Save the Dolphins: Boycott Japan?

by Ric O’Barry
Campaign Director
Dolphin Project
We have received a great deal of international correspondence lately suggesting that we “Boycott Japan” as a strategy to solve the drive fisheries problem. Although we are not telling other NGOs what their strategy should be, I wanted to clarify that we think a boycott of Japan is a big mistake. Having been to Japan and witnessed the dolphin slaughter up-close and personal, we can report with absolute certainty that the Japanese people are not guilty of these crimes against nature. From what we saw, 26 whalers in 13 boats drive the dolphins into a cove and slaughter them. Another handful of people help in the butchering and selling of dolphin meat and the captivity trade. The vast majority of the people in Taiji and surrounding villages are exceptionally friendly, and they should not be targeted and punished for something they are not guilty of.
I spent most of 1975-76 traveling from Coconut Grove, Florida, to several cities in the United States and eventually Japan with scores of Japanese and American musicians/environmentalists such as Fred Neil, Joni Mitchell, Jackson Browne, Shigado Izumia, Warren Zevon, Harry Hossano, John Sebastian, Governor Jerry Brown, Paul Winter Consort and a great many other concerned artists. We were known as “The Rolling Coconut Review,” and we were trying to put a stop to the BOYCOTT JAPAN, SAVE THE WHALES campaign. Eventually we succeeded. The boycott was the chosen strategy of most of the well-funded US animal welfare/environmental groups who pooled their money and took out full page advertisements in the New York Times, Washington Post, Los Angeles Times, etc. to get their boycott message out to the American public. This misguided campaign did not save any whales. However, as a direct result of the BOYCOTT JAPAN campaign, Japanese/American children were beaten up on the playgrounds of the USA and called “Jap whale killers.” (Jap is a derogatory term.) Surely, this is not a situation that we would want to create once again.
I would also point out that once the boycott was ended, the environmental and animal welfare community went to work on a different strategy, succeeding in 1982 of having the International Whaling Commission (IWC) pass a moratorium on commercial whaling. This put an end to whaling by the former Soviet Union and several other countries, and at least reduced whaling by Japan, Norway and Iceland. This community continues to fight for dolphins and whales. The boycott was a diversion.

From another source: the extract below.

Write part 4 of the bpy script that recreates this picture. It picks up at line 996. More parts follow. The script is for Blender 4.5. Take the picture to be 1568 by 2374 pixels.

The Japanese people don’t need a boycott. They need access to the information that we take for granted. If they knew the truth about the dolphin slaughter, they would help us stop it. The fishermen who hunt and kill dolphins in Taiji agree with this conclusion. They revealed this during a meeting we had with them at Taiji City Hall in 2004. When they asked us why we had come to Taiji, we told them we wanted to document the methods used to conduct the dolphin massacres and let the Japanese people know the truth about this hunt. The fishermen’s reply was: “The Japanese people have no right to know about the dolphin slaughter. It is none of their business.” But the Japanese people have every right to know about the dolphin massacres that are carried out in their own country – Article 21 of The Japanese Constitution guarantees them that right.
The fishermen in Taiji spend most of their time hiding their activities. They have erected a roof of blue tarp over the lagoon in which the dolphins are killed, to prevent us from filming the massacres. They cover up the dead bodied with plastic and butcher the dolphins in a slaughterhouse that is completely covered up. They are paranoid about being photographed while killing dolphins. They know that if the images reach the Japanese public, their days as dolphin hunters are numbered. They will not be able to find public support to continue the practice.
I hereby urge everyone to approach the Japanese people in a respectful and peaceful manner. It is the Japanese people who hold the key to stopping the dolphin massacres. In order to make this happen, we need to build bridges between us, not burn them.
We need to work with the Japanese people, not against them.
Condemning a whole nation for the actions of a few people is simply unfair. A better strategy would be to isolate the few people who are guilty of killing the dolphins from the rest of the Japanese population who are totally unaware of the problem.